** start **

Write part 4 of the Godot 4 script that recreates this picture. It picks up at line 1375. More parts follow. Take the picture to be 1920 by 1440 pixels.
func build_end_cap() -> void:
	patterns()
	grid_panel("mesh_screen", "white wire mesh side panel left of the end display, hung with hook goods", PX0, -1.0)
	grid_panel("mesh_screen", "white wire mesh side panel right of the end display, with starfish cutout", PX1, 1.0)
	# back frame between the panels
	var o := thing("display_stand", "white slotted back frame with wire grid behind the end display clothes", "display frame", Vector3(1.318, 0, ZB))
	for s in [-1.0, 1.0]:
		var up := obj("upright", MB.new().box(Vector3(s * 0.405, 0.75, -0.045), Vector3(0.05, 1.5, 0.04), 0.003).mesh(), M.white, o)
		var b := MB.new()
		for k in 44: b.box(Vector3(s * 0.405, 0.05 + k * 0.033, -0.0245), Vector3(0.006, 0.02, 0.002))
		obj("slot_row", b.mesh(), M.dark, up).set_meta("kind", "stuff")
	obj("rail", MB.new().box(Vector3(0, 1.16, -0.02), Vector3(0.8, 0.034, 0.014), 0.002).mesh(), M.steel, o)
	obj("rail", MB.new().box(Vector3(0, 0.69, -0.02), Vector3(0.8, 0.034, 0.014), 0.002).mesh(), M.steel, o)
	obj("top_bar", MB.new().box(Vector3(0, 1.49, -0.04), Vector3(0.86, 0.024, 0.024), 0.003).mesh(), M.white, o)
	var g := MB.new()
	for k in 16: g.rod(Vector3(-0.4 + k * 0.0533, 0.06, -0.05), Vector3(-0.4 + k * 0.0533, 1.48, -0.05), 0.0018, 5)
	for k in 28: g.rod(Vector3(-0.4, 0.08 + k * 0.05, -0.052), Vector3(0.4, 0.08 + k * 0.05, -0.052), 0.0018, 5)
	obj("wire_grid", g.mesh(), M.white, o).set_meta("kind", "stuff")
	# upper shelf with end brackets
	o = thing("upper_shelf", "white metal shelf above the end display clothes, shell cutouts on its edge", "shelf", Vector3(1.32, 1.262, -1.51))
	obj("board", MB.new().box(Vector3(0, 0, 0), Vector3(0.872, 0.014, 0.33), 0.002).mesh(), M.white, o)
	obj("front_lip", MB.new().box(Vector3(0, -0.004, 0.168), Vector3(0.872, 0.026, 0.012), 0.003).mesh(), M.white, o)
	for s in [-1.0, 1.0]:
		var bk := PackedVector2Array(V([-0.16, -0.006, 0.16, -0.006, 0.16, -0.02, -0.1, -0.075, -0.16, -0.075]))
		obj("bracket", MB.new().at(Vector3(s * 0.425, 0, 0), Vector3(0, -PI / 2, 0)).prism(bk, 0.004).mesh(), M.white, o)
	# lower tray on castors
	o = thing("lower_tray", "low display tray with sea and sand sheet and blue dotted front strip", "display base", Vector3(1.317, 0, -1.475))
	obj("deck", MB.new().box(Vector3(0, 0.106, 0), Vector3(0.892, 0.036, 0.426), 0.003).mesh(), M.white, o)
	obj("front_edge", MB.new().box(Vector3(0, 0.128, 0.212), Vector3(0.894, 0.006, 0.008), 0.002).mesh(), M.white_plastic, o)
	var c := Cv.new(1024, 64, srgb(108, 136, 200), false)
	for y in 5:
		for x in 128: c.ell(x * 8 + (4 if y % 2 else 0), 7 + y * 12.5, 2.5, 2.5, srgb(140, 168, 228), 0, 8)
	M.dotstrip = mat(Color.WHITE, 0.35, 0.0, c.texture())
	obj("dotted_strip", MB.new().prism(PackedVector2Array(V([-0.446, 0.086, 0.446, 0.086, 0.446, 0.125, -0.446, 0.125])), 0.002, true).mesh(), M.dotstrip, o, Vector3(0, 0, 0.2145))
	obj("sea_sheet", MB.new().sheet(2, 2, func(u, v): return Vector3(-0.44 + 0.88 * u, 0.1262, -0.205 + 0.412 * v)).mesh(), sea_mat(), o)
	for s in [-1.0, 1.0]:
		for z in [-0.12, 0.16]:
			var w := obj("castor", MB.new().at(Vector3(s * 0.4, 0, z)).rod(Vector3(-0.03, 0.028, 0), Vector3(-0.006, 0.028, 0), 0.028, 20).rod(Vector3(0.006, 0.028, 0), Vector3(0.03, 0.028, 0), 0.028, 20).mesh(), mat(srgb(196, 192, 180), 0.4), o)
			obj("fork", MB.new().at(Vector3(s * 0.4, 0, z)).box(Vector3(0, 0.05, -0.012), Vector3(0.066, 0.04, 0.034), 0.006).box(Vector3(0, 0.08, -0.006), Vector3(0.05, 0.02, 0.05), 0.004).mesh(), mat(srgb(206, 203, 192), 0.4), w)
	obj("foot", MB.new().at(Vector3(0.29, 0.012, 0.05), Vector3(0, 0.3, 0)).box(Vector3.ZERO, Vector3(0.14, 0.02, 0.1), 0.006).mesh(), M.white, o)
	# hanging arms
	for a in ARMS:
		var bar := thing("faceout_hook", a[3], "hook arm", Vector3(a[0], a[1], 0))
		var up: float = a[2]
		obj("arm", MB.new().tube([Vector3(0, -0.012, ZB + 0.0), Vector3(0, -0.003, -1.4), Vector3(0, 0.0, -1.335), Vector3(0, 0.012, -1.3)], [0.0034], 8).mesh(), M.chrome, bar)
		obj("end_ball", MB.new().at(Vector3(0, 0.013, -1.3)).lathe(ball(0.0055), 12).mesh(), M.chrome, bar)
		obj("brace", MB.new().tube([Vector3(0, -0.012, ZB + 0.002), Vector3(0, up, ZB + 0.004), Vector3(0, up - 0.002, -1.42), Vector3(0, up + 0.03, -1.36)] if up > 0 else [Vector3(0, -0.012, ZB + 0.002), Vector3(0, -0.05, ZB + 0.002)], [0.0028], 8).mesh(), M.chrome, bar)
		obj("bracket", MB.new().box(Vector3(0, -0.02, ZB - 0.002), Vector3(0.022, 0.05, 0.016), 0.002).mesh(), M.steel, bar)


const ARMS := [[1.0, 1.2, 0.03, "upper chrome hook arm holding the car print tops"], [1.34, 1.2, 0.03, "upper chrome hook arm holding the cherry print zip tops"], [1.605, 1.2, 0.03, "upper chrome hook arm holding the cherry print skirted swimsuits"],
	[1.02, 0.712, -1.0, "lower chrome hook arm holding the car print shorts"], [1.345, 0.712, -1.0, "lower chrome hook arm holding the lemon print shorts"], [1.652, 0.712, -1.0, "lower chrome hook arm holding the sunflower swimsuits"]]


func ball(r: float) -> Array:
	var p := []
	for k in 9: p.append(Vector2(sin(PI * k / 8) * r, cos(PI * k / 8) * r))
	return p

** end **

Without leaving anything out, quote all the data.

Write part 4 of the Godot 4 script that recreates this picture. It picks up at line 1375. More parts follow. Take the picture to be 1920 by 1440 pixels.
func build_end_cap() -> void:
	patterns()
	grid_panel("mesh_screen", "white wire mesh side panel left of the end display, hung with hook goods", PX0, -1.0)
	grid_panel("mesh_screen", "white wire mesh side panel right of the end display, with starfish cutout", PX1, 1.0)
	# back frame between the panels
	var o := thing("display_stand", "white slotted back frame with wire grid behind the end display clothes", "display frame", Vector3(1.318, 0, ZB))
	for s in [-1.0, 1.0]:
		var up := obj("upright", MB.new().box(Vector3(s * 0.405, 0.75, -0.045), Vector3(0.05, 1.5, 0.04), 0.003).mesh(), M.white, o)
		var b := MB.new()
		for k in 44: b.box(Vector3(s * 0.405, 0.05 + k * 0.033, -0.0245), Vector3(0.006, 0.02, 0.002))
		obj("slot_row", b.mesh(), M.dark, up).set_meta("kind", "stuff")
	obj("rail", MB.new().box(Vector3(0, 1.16, -0.02), Vector3(0.8, 0.034, 0.014), 0.002).mesh(), M.steel, o)
	obj("rail", MB.new().box(Vector3(0, 0.69, -0.02), Vector3(0.8, 0.034, 0.014), 0.002).mesh(), M.steel, o)
	obj("top_bar", MB.new().box(Vector3(0, 1.49, -0.04), Vector3(0.86, 0.024, 0.024), 0.003).mesh(), M.white, o)
	var g := MB.new()
	for k in 16: g.rod(Vector3(-0.4 + k * 0.0533, 0.06, -0.05), Vector3(-0.4 + k * 0.0533, 1.48, -0.05), 0.0018, 5)
	for k in 28: g.rod(Vector3(-0.4, 0.08 + k * 0.05, -0.052), Vector3(0.4, 0.08 + k * 0.05, -0.052), 0.0018, 5)
	obj("wire_grid", g.mesh(), M.white, o).set_meta("kind", "stuff")
	# upper shelf with end brackets
	o = thing("upper_shelf", "white metal shelf above the end display clothes, shell cutouts on its edge", "shelf", Vector3(1.32, 1.262, -1.51))
	obj("board", MB.new().box(Vector3(0, 0, 0), Vector3(0.872, 0.014, 0.33), 0.002).mesh(), M.white, o)
	obj("front_lip", MB.new().box(Vector3(0, -0.004, 0.168), Vector3(0.872, 0.026, 0.012), 0.003).mesh(), M.white, o)
	for s in [-1.0, 1.0]:
		var bk := PackedVector2Array(V([-0.16, -0.006, 0.16, -0.006, 0.16, -0.02, -0.1, -0.075, -0.16, -0.075]))
		obj("bracket", MB.new().at(Vector3(s * 0.425, 0, 0), Vector3(0, -PI / 2, 0)).prism(bk, 0.004).mesh(), M.white, o)
	# lower tray on castors
	o = thing("lower_tray", "low display tray with sea and sand sheet and blue dotted front strip", "display base", Vector3(1.317, 0, -1.475))
	obj("deck", MB.new().box(Vector3(0, 0.106, 0), Vector3(0.892, 0.036, 0.426), 0.003).mesh(), M.white, o)
	obj("front_edge", MB.new().box(Vector3(0, 0.128, 0.212), Vector3(0.894, 0.006, 0.008), 0.002).mesh(), M.white_plastic, o)
	var c := Cv.new(1024, 64, srgb(108, 136, 200), false)
	for y in 5:
		for x in 128: c.ell(x * 8 + (4 if y % 2 else 0), 7 + y * 12.5, 2.5, 2.5, srgb(140, 168, 228), 0, 8)
	M.dotstrip = mat(Color.WHITE, 0.35, 0.0, c.texture())
	obj("dotted_strip", MB.new().prism(PackedVector2Array(V([-0.446, 0.086, 0.446, 0.086, 0.446, 0.125, -0.446, 0.125])), 0.002, true).mesh(), M.dotstrip, o, Vector3(0, 0, 0.2145))
	obj("sea_sheet", MB.new().sheet(2, 2, func(u, v): return Vector3(-0.44 + 0.88 * u, 0.1262, -0.205 + 0.412 * v)).mesh(), sea_mat(), o)
	for s in [-1.0, 1.0]:
		for z in [-0.12, 0.16]:
			var w := obj("castor", MB.new().at(Vector3(s * 0.4, 0, z)).rod(Vector3(-0.03, 0.028, 0), Vector3(-0.006, 0.028, 0), 0.028, 20).rod(Vector3(0.006, 0.028, 0), Vector3(0.03, 0.028, 0), 0.028, 20).mesh(), mat(srgb(196, 192, 180), 0.4), o)
			obj("fork", MB.new().at(Vector3(s * 0.4, 0, z)).box(Vector3(0, 0.05, -0.012), Vector3(0.066, 0.04, 0.034), 0.006).box(Vector3(0, 0.08, -0.006), Vector3(0.05, 0.02, 0.05), 0.004).mesh(), mat(srgb(206, 203, 192), 0.4), w)
	obj("foot", MB.new().at(Vector3(0.29, 0.012, 0.05), Vector3(0, 0.3, 0)).box(Vector3.ZERO, Vector3(0.14, 0.02, 0.1), 0.006).mesh(), M.white, o)
	# hanging arms
	for a in ARMS:
		var bar := thing("faceout_hook", a[3], "hook arm", Vector3(a[0], a[1], 0))
		var up: float = a[2]
		obj("arm", MB.new().tube([Vector3(0, -0.012, ZB + 0.0), Vector3(0, -0.003, -1.4), Vector3(0, 0.0, -1.335), Vector3(0, 0.012, -1.3)], [0.0034], 8).mesh(), M.chrome, bar)
		obj("end_ball", MB.new().at(Vector3(0, 0.013, -1.3)).lathe(ball(0.0055), 12).mesh(), M.chrome, bar)
		obj("brace", MB.new().tube([Vector3(0, -0.012, ZB + 0.002), Vector3(0, up, ZB + 0.004), Vector3(0, up - 0.002, -1.42), Vector3(0, up + 0.03, -1.36)] if up > 0 else [Vector3(0, -0.012, ZB + 0.002), Vector3(0, -0.05, ZB + 0.002)], [0.0028], 8).mesh(), M.chrome, bar)
		obj("bracket", MB.new().box(Vector3(0, -0.02, ZB - 0.002), Vector3(0.022, 0.05, 0.016), 0.002).mesh(), M.steel, bar)


const ARMS := [[1.0, 1.2, 0.03, "upper chrome hook arm holding the car print tops"], [1.34, 1.2, 0.03, "upper chrome hook arm holding the cherry print zip tops"], [1.605, 1.2, 0.03, "upper chrome hook arm holding the cherry print skirted swimsuits"],
	[1.02, 0.712, -1.0, "lower chrome hook arm holding the car print shorts"], [1.345, 0.712, -1.0, "lower chrome hook arm holding the lemon print shorts"], [1.652, 0.712, -1.0, "lower chrome hook arm holding the sunflower swimsuits"]]


func ball(r: float) -> Array:
	var p := []
	for k in 9: p.append(Vector2(sin(PI * k / 8) * r, cos(PI * k / 8) * r))
	return p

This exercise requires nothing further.